Infinity Insights

Today's exchange rate news

What to Be Mindful of in the New Year, New Decade

6th January 2020


2020 has already got off to a noteworthy start following the death Iran's most powerful military commander, General Qasem Soleimani, during a US sanctioned air strike. The market will monitor this situation to see if it increases geopolitical tensions enough to see currencies move.

As we have entered a new decade, we thought it would be important to take stock of where we left off in 2019:

Sterling gave up some of its General Election gains as no-deal Brexit uncertainty re-emerged following comments from cabinet members. Following the General Election, the House of Commons voted to leave the EU on PM Johnson’s deal at the end of January. This still needs to ratified by the House of Lords, but it appears to be a given that it will pass. The UK will enter a period, known as the transition until 31 December 2020. The tone of the discussions between the EU and UK in Q1 could be important for Sterling sentiment, especially if the potential for “no deal” remains on the cards. Understandably, traders continue to be unwilling to take the Pound higher without further clarity surrounding Brexit and the prospect of a UK/EU trade deal.

This morning, December’s Markit Services PMI figure was released at 50 vs a consensus of 49.2 (any reading above 50 signals expansion), offering support to the GBP.

In Europe, it was announced that former Managing Director of the International Monetary fund would take over as European Central Bank (ECB) President; her first central bank meeting was in December. At that meeting, Lagarde promised not to be a hawk, nor a dove in terms of interest rates but instead an owl, “associated with a little bit of wisdom”.

In the US much of the focus was on the House of Representatives impeachment of President Trump. However, given the Republicans control the Senate, it is unlikely Trump will be removed from office. In the meantime, the Federal Open Market Committee (FOMC) signposted in September that they would be pausing their interest rate cutting cycle, so it was no surprise that this was the result in October and December meetings.


Looking Ahead:

US Congress will return from its Christmas break to resume ongoing talks on how President Trump’s impeachment trial will proceed. In addition, parliament reconvenes on Tuesday with the final passage of the EU Withdrawal Act first on the agenda. However, given the recent geopolitical developments, the focus will be whether tension continue to heighten and whether another Gulf War become a realistic prospect. In terms of economic data, the US labour data on Friday takes centre stage.



  • Eurozone consumer price index
  • US ISM non-manufacturing

Eurozone inflation has been trending well below the targeted rate of 2%. Tuesday we have the “Flash” reading (2 versions of report – two weeks apart). The market will be keen to see if there has been any improvement to the picture.

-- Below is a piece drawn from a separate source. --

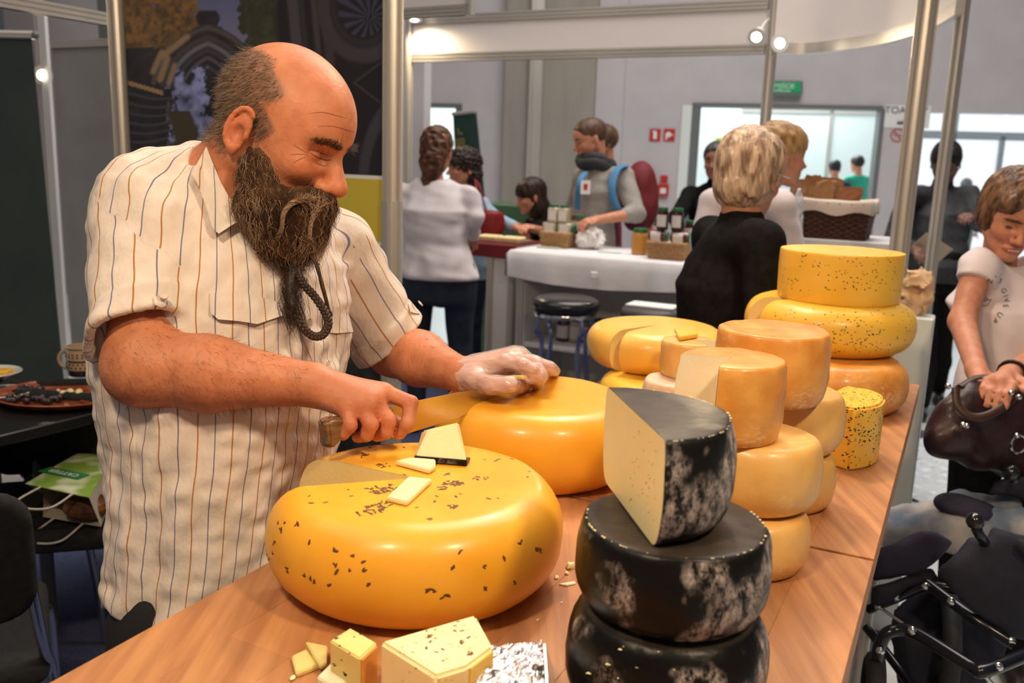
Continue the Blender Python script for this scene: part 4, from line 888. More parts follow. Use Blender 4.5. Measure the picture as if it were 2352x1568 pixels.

  • US ADP employment report

The ADP report will provide the market with an early indication of how the all-important labour data could post on Friday. The market pays attention to the reading but doesn’t often move on the back of the figure due to the inconsistency seen compared to the government numbers.



  • ECB monetary policy meeting accounts
  • FOMC Member Clarida speaks

Following new ECB President Lagarde’s inaugural meeting in December, the minutes (accounts) will be deciphered for further clues on how she will govern the ECB. In the meantime, FOMC Member Clarida is speaking in New York. Fed members are being monitored for clues on future monetary policy action as the FOMC remains split on its interest rate outlook.



  • US non-farm payrolls
  • US average earnings
  • US unemployment rate

The market always focus on the monthly labour data; typically release on the first Friday of the month (pending bank holidays). The labour data is broken down into 3 parts, job creation, earnings inflation and the headline rate. The FOMC use it as a key barometer of the economy and can impact their view on monetary policy.